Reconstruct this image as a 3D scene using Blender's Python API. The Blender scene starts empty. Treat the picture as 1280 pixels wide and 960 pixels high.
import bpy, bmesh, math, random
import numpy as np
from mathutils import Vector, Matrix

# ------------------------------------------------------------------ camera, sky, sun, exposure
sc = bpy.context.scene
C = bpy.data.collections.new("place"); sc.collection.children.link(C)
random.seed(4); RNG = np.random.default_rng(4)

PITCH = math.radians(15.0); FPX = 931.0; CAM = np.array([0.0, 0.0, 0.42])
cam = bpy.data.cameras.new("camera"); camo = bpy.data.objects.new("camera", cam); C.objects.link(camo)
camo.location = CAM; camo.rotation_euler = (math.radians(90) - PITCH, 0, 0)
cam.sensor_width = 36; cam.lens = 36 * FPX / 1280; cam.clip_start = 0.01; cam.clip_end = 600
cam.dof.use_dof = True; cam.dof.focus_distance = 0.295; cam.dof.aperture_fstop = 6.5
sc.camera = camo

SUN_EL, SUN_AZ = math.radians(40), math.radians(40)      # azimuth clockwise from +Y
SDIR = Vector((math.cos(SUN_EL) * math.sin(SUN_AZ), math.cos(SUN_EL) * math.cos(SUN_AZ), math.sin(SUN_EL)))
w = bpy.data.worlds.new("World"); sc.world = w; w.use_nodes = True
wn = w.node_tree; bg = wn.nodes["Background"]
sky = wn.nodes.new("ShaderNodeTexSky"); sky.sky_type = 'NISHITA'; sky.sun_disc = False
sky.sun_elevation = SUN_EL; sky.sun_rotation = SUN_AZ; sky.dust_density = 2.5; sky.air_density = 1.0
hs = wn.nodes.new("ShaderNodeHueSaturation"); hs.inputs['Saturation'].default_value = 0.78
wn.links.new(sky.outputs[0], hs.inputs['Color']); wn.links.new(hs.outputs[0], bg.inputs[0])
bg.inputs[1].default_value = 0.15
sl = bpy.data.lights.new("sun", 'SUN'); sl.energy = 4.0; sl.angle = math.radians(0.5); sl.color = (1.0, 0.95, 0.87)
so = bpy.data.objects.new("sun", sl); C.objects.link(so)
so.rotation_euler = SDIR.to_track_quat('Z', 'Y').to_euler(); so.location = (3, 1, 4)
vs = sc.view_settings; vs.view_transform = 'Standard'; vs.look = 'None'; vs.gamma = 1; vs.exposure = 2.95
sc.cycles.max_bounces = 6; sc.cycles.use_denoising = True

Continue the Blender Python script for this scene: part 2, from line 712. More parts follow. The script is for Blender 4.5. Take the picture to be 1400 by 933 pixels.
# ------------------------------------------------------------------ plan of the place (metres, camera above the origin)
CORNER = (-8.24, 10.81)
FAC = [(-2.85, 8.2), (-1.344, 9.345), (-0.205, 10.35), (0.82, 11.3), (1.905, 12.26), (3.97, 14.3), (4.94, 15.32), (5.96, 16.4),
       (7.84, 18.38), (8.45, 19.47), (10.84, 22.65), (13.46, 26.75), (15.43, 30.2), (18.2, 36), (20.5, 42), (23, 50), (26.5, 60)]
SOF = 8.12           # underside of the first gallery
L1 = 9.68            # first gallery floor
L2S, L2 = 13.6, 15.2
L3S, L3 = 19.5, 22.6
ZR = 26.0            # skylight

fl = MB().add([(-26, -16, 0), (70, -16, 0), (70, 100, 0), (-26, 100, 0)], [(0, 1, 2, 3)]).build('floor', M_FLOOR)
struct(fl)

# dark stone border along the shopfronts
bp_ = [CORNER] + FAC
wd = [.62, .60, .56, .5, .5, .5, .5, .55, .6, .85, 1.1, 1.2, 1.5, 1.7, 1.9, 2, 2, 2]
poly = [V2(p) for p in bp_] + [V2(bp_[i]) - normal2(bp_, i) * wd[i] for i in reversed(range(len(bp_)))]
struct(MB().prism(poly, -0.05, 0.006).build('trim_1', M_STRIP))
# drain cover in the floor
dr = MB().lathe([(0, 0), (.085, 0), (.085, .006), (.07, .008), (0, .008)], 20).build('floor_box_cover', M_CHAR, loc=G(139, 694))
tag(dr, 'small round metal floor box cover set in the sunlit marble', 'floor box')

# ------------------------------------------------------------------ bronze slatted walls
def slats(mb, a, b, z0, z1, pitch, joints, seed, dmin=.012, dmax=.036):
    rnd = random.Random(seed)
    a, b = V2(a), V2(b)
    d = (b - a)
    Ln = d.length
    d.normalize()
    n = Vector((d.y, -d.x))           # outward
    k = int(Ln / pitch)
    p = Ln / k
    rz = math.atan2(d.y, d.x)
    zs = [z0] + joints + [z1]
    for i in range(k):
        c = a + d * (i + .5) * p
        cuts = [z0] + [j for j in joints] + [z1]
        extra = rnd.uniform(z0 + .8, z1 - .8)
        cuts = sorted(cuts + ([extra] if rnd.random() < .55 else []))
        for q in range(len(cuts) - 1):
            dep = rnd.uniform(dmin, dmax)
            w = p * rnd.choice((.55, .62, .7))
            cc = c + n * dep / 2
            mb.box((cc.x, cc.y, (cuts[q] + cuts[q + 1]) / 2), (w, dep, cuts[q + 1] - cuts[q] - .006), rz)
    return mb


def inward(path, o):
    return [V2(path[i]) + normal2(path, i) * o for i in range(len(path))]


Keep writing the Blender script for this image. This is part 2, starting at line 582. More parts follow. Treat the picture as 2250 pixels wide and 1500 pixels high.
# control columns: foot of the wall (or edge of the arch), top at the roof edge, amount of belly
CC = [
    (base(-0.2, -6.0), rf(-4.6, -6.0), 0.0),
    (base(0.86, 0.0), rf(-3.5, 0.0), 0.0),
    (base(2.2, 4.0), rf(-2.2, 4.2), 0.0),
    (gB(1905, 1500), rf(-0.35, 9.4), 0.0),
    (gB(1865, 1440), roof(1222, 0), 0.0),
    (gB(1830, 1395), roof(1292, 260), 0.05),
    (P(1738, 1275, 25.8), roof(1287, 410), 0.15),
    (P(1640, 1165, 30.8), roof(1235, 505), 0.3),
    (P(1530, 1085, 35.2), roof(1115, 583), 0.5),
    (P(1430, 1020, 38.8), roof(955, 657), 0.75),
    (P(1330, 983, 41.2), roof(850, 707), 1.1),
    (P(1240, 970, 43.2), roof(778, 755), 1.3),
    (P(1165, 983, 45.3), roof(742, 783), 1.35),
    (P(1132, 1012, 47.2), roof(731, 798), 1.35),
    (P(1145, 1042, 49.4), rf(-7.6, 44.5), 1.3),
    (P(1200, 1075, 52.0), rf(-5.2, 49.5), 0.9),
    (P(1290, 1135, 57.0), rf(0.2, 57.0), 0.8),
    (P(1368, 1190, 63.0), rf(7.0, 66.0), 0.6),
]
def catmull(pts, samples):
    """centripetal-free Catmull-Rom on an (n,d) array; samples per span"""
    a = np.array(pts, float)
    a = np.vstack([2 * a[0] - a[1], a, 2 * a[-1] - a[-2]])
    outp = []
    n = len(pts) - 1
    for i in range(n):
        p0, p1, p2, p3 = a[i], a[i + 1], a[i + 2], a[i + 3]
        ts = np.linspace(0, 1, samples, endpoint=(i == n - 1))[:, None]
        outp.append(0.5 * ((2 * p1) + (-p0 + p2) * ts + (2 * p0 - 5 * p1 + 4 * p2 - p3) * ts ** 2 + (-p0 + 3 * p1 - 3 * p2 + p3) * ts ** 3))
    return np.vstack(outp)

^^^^

• WORK INSTRUCTIONS: The lines from the top of the data above down to the line containing "random.seed(4); RNG = np.random.default_rng(4)" are to be copied exactly; no other line should appear.

• PROBLEM SOLUTION:
Reconstruct this image as a 3D scene using Blender's Python API. The Blender scene starts empty. Treat the picture as 1280 pixels wide and 960 pixels high.
import bpy, bmesh, math, random
import numpy as np
from mathutils import Vector, Matrix

# ------------------------------------------------------------------ camera, sky, sun, exposure
sc = bpy.context.scene
C = bpy.data.collections.new("place"); sc.collection.children.link(C)
random.seed(4); RNG = np.random.default_rng(4)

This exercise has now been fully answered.